[THE TASK]:
Can you copy out the data exactly? Leave the images out.

[DATA EXCERPT]:

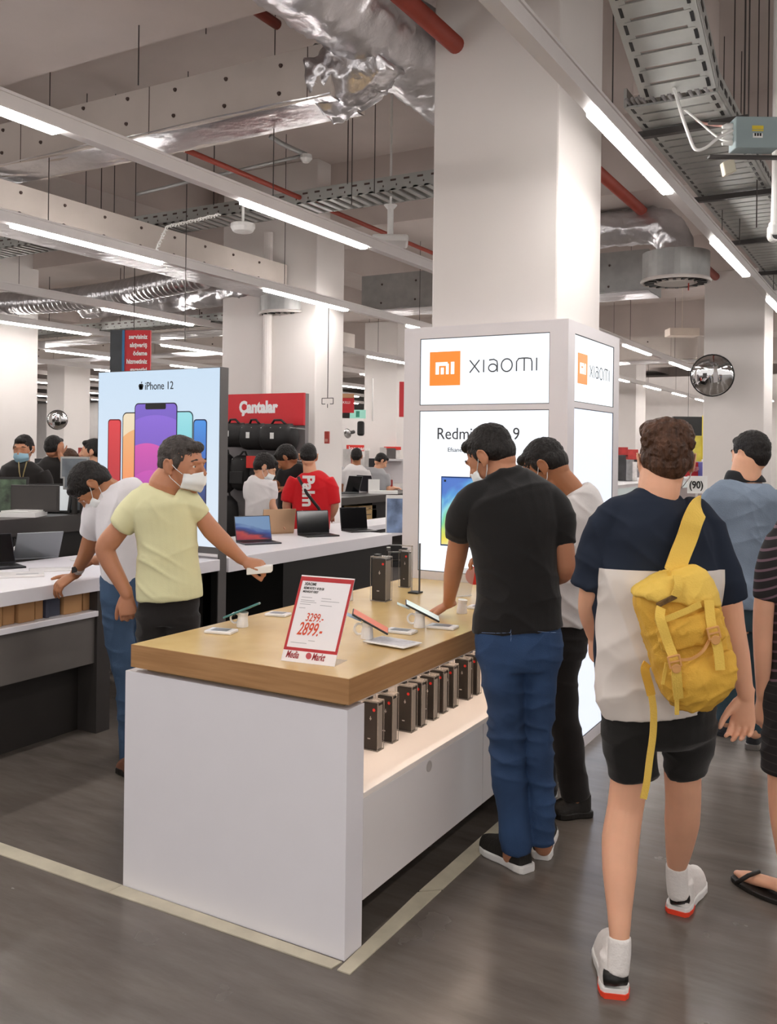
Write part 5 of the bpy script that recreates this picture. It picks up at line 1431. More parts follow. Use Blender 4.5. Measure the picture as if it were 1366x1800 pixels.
p.garment('t_shirt', [
 {'p': [(911,1106,79),(910,1085,77),(911,1050,74.5),(908,1005,72),(905,960,75),(903,920,81),(900,893,84),(897,870,80),(892,850,58),(887,836,38),(884,826,31)], 'flat': .63},
 {'p': [(862,868,26),(836,876,28),(819,896,26,.01),(811,918,23,.03),(805,943,21.5,.06)]},
 {'p': [(930,868,26),(957,876,29),(974,896,28),(984,922,24.5),(991,956,21.5)]},
], cloth('black_tee', '1f1e1e'), shirt_fold(.010))
p.garment('jeans', [
 {'p': [(911,1098,73),(912,1120,77),(914,1150,77),(915,1175,70)], 'flat': .6},
 {'p': [(880,1150,40),(884,1187,38,0,.95),(888,1240,33.5),(891,1280,30.5),(892,1320,29.5),(897,1373,28.5),(902,1427,27.5),(906,1467,29),(907,1496,26)]},
 {'p': [(950,1150,38),(949,1187,31),(947,1240,28),(946,1280,25),(947,1320,25.5),(951,1373,24.5),(953,1427,22.5),(953,1467,20),(953,1484,18)]},
], mat('denim_blue', '2b4468', .88, var=.25, scale=5, bump=.2, bscale=300), trouser_fold(.009))
mb = MB()
for (xa, ya, xb, yb) in ((846,1112,897,1112),(898,1106,898,1128),(945,1110,986,1112)):
    a, b = p.P(xa, ya, -.118), p.P(xb, yb, -.118); mb.tube([a, (a+b)/2-FW*.01, b], .0022, 6)
fuse(mb, 'jeans_stitching', mat('stitch_pale', '6f86ac', .8), p.t, .003, 1)
k1 = mat('knit_black', '26231f', .8, bump=.4, bscale=120)
p.shoe(gpt(926,1533)-FW*0, gpt(848,1490), .105, .085, k1, m_white_plastic, collar=.095)
p.shoe(gpt(952,1510), gpt(962,1455), .1, .085, k1, m_white_plastic, collar=.095)

# ------------------------------------------------------------------ white tee, black trousers
p = Person(4.12, 990, 'person in a white t-shirt and black trousers bending over the counter beside the kiosk', .005)
p.head(958, 822, .02, -66, 38, 0, hair='short', hm=H_BLACK, mask=m_mask, k=1.02)
p.limb([(1015,882,20,0,.9),(1004,860,21),(988,842,21),(974,826,21)])
p.under([(985,1120,48),(992,1040,46),(1000,950,48),(1008,905,42),(1015,880,28)], flat=.85)
p.limb([(1027,905,17),(1030,950,18),(1022,985,16,.02),(985,1010,13,.15),(950,1020,10,.28)])
p.hand(p.P(950,1020,.29), -R0+FW*.4, Z, side=1)
p.limb([(985,905,21,.2),(965,960,17,.25),(930,1000,13,.3),(870,985,9.5,.33)])
p.hand(p.P(870,985,.33), -R0+Z*.2, Z, side=-1, curl=(35,40,30))
p.under([(995,1130,34),(990,1190,31),(995,1270,26),(1005,1350,21),(1012,1405,17)]); p.under([(955,1120,34,.12),(950,1200,28,.15),(952,1290,23,.15),(955,1390,16,.15)])
p.finish(S_TAN)
p.garment('t_shirt', [
 {'p': [(990,1096,52),(990,1070,50),(992,1030,49),(997,985,50),(1003,940,54),(1009,908,55),(1014,886,48),(1015,870,37),(1010,861,27)], 'flat': .85},
 {'p': [(1020,884,30),(1029,900,28),(1033,918,25),(1034,938,23)]},
 {'p': [(985,895,26,.15),(975,930,24,.2),(968,945,21,.22)]},
], cloth('white_tee', 'dcd8d6'), shirt_fold(.012))
p.garment('trousers', [
 {'p': [(984,1085,48),(985,1120,48),(982,1150,46)], 'flat': .8},
 {'p': [(990,1130,38),(985,1187,31),(988,1230,28),(991,1267,27),(998,1307,27),(1003,1347,25),(1009,1380,25),(1012,1402,25)]},
 {'p': [(957,1130,36,.1),(953,1187,30,.14),(953,1270,27,.15),(955,1347,24,.15),(957,1398,22,.15)]},
], cloth('black_trousers', '1f1c1b'), trouser_fold(.007))
k2 = mat('black_leather', '1b1815', .5, bump=.2)
p.shoe(gpt(1034,1432), gpt(968,1436), .11, .08, k2, k2, collar=.1)
p.shoe(gpt(975,1398), gpt(925,1395), .1, .08, k2, m_white_plastic, collar=.1)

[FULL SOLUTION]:
Write part 5 of the bpy script that recreates this picture. It picks up at line 1431. More parts follow. Use Blender 4.5. Measure the picture as if it were 1366x1800 pixels.
p.garment('t_shirt', [
 {'p': [(911,1106,79),(910,1085,77),(911,1050,74.5),(908,1005,72),(905,960,75),(903,920,81),(900,893,84),(897,870,80),(892,850,58),(887,836,38),(884,826,31)], 'flat': .63},
 {'p': [(862,868,26),(836,876,28),(819,896,26,.01),(811,918,23,.03),(805,943,21.5,.06)]},
 {'p': [(930,868,26),(957,876,29),(974,896,28),(984,922,24.5),(991,956,21.5)]},
], cloth('black_tee', '1f1e1e'), shirt_fold(.010))
p.garment('jeans', [
 {'p': [(911,1098,73),(912,1120,77),(914,1150,77),(915,1175,70)], 'flat': .6},
 {'p': [(880,1150,40),(884,1187,38,0,.95),(888,1240,33.5),(891,1280,30.5),(892,1320,29.5),(897,1373,28.5),(902,1427,27.5),(906,1467,29),(907,1496,26)]},
 {'p': [(950,1150,38),(949,1187,31),(947,1240,28),(946,1280,25),(947,1320,25.5),(951,1373,24.5),(953,1427,22.5),(953,1467,20),(953,1484,18)]},
], mat('denim_blue', '2b4468', .88, var=.25, scale=5, bump=.2, bscale=300), trouser_fold(.009))
mb = MB()
for (xa, ya, xb, yb) in ((846,1112,897,1112),(898,1106,898,1128),(945,1110,986,1112)):
    a, b = p.P(xa, ya, -.118), p.P(xb, yb, -.118); mb.tube([a, (a+b)/2-FW*.01, b], .0022, 6)
fuse(mb, 'jeans_stitching', mat('stitch_pale', '6f86ac', .8), p.t, .003, 1)
k1 = mat('knit_black', '26231f', .8, bump=.4, bscale=120)
p.shoe(gpt(926,1533)-FW*0, gpt(848,1490), .105, .085, k1, m_white_plastic, collar=.095)
p.shoe(gpt(952,1510), gpt(962,1455), .1, .085, k1, m_white_plastic, collar=.095)

# ------------------------------------------------------------------ white tee, black trousers
p = Person(4.12, 990, 'person in a white t-shirt and black trousers bending over the counter beside the kiosk', .005)
p.head(958, 822, .02, -66, 38, 0, hair='short', hm=H_BLACK, mask=m_mask, k=1.02)
p.limb([(1015,882,20,0,.9),(1004,860,21),(988,842,21),(974,826,21)])
p.under([(985,1120,48),(992,1040,46),(1000,950,48),(1008,905,42),(1015,880,28)], flat=.85)
p.limb([(1027,905,17),(1030,950,18),(1022,985,16,.02),(985,1010,13,.15),(950,1020,10,.28)])
p.hand(p.P(950,1020,.29), -R0+FW*.4, Z, side=1)
p.limb([(985,905,21,.2),(965,960,17,.25),(930,1000,13,.3),(870,985,9.5,.33)])
p.hand(p.P(870,985,.33), -R0+Z*.2, Z, side=-1, curl=(35,40,30))
p.under([(995,1130,34),(990,1190,31),(995,1270,26),(1005,1350,21),(1012,1405,17)]); p.under([(955,1120,34,.12),(950,1200,28,.15),(952,1290,23,.15),(955,1390,16,.15)])
p.finish(S_TAN)
p.garment('t_shirt', [
 {'p': [(990,1096,52),(990,1070,50),(992,1030,49),(997,985,50),(1003,940,54),(1009,908,55),(1014,886,48),(1015,870,37),(1010,861,27)], 'flat': .85},
 {'p': [(1020,884,30),(1029,900,28),(1033,918,25),(1034,938,23)]},
 {'p': [(985,895,26,.15),(975,930,24,.2),(968,945,21,.22)]},
], cloth('white_tee', 'dcd8d6'), shirt_fold(.012))
p.garment('trousers', [
 {'p': [(984,1085,48),(985,1120,48),(982,1150,46)], 'flat': .8},
 {'p': [(990,1130,38),(985,1187,31),(988,1230,28),(991,1267,27),(998,1307,27),(1003,1347,25),(1009,1380,25),(1012,1402,25)]},
 {'p': [(957,1130,36,.1),(953,1187,30,.14),(953,1270,27,.15),(955,1347,24,.15),(957,1398,22,.15)]},
], cloth('black_trousers', '1f1c1b'), trouser_fold(.007))
k2 = mat('black_leather', '1b1815', .5, bump=.2)
p.shoe(gpt(1034,1432), gpt(968,1436), .11, .08, k2, k2, collar=.1)
p.shoe(gpt(975,1398), gpt(925,1395), .1, .08, k2, m_white_plastic, collar=.1)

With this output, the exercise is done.